Later, Jesus expands on this teaching with his disciples.
He speaks of suffering, rejection, and upheaval—drawing from the stories of Noah, Lot, and Sodom.
He warns that people will be living normal lives, unaware of what’s unfolding around them.
Some will be swept away. Others will be left alive.
Life, Jesus says, is found in surrender—not self-preservation.
And the signs? They’ll be obvious. Like vultures circling what is already dead.
It’s a lot.
And it’s been taken out of context… a lot.
“Now. Among you.”
For some reason, the opening of this teaching is often overlooked.
When Jesus is asked when the kingdom of God will come, he answers—immediately—with now.
“The kingdom of God is among you.”
Now.
Among you.
And yet, this passage keeps getting twisted into a fear-based narrative where the faithful escape to heaven and the sinners are left behind.
Except that’s not what Jesus says.
In the stories Jesus references—Noah, Lot, Sodom—the ones taken are the ones swept away by judgment.
The ones left are the survivors.
Jesus isn’t teaching an allegory about the afterlife here.
He’s teaching about the kingdom of God in the here and now.

Why this matters so much
Since deconstruction and reconstruction, I’ve struggled to put my finger on why so many people seem more obsessed with the afterlife than with the world right in front of us.
I don’t have a perfect answer.
Some of it is conditioning.
Some of it is hope.
For many, it’s about reward.
But I also think—if we’re honest—acknowledging the kingdom of God in the present means we have to confront injustice and do something about it.
And that’s hard work.
The times Jesus references in this teaching weren’t neutral or peaceful eras. They were marked by deep injustice.
And yet—
People lived as if everything was normal.

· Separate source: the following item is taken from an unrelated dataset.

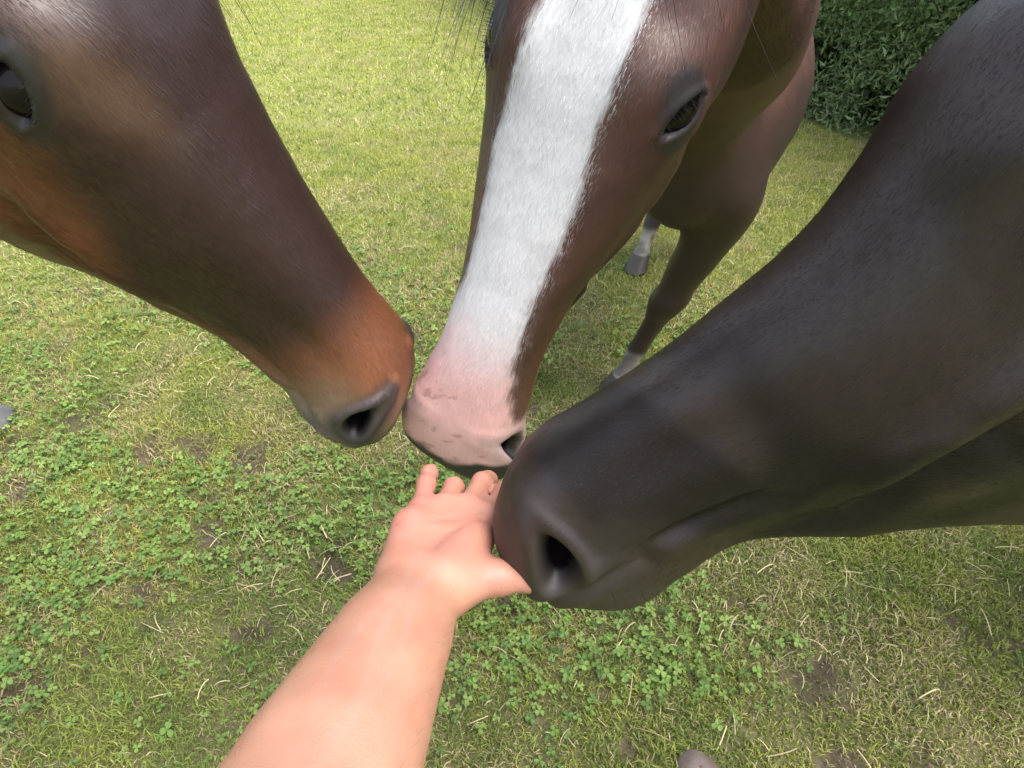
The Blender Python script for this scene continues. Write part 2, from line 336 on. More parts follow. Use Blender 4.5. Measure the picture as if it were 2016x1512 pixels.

They married, built homes, ran businesses, went about their days—largely unaware of what was unfolding around them (Luke 17:28–30).
To acknowledge the kingdom of God in the here and now means risking comfort.
It means loosening our grip on security.
It means surrendering our lives to Jesus.
And Jesus wasn’t exactly a quiet, comfortable presence.
He was a countercultural revolutionary who centered the marginalized, confronted systems of power, and aligned himself with the least of these.
This isn’t about escape
Jesus circles back to the ordinariness of daily life—sleeping, working, keeping house—and reminds his listeners: one will be taken, one will be left alive.
And here’s the part that matters.
Jesus focuses on the one left alive.
This isn’t about escaping the world.
It’s about being faithful within it.
The disciples ask the same question the religious leaders asked: When?
Jesus’ answer is essentially: You’ll know.
When decay is visible.
When vultures are circling what is already dead.
In other words—when injustice is normalized and no one seems bothered by it anymore.

A different kind of kingdom
The kingdom of God Jesus is talking about isn’t an abstract future meant to scare people into behaving so they can get into heaven.
It’s the world we’re living in right now.
And we have a choice.
We can surrender our lives to the teachings of Jesus and follow his example in the present.
Or we can keep living for tomorrow—comfortably distracted—while injustice overruns the world around us.
Sometimes, I think it’s easier to focus on a future kingdom than to reckon with the one unfolding in front of us.
In that version of faith, the focus stays on us—
our behavior,
our quiet times,
our spiritual scorekeeping.
In Jesus’ version, the focus shifts outward.
To how we love.
To who we include.
To whether we’re building bigger tables and making room for those pushed to the margins.
And that—
That’s hard work.
If this is your story…
If you’ve struggled in faith spaces where the focus has been on getting to heaven more than it’s been about being like Jesus in the here and now—you aren’t alone.
If you’ve woken up in the middle of the night during a thunderstorm and listened for the trumpets with nothing but fear—you aren’t alone.
And if something in you longs for a faith rooted in presence instead of panic,
a faith willing to build bigger tables,
to surrender to the teachings of this countercultural Jesus,
and to contend for the kingdom of God in the here and now—
You aren’t alone either.
There is room here at this table for you.
Pull up a chair.
Reflection
What emotions or memories surface for you when you hear talk about the rapture or “end times”?
In what ways have you been taught to focus more on getting to heaven than on living out the kingdom of God here and now?
What might faithfulness in the present look like for you in this season—without urgency or fear driving it?
(You don’t have to answer all of these. Sit with the one that sits with you.)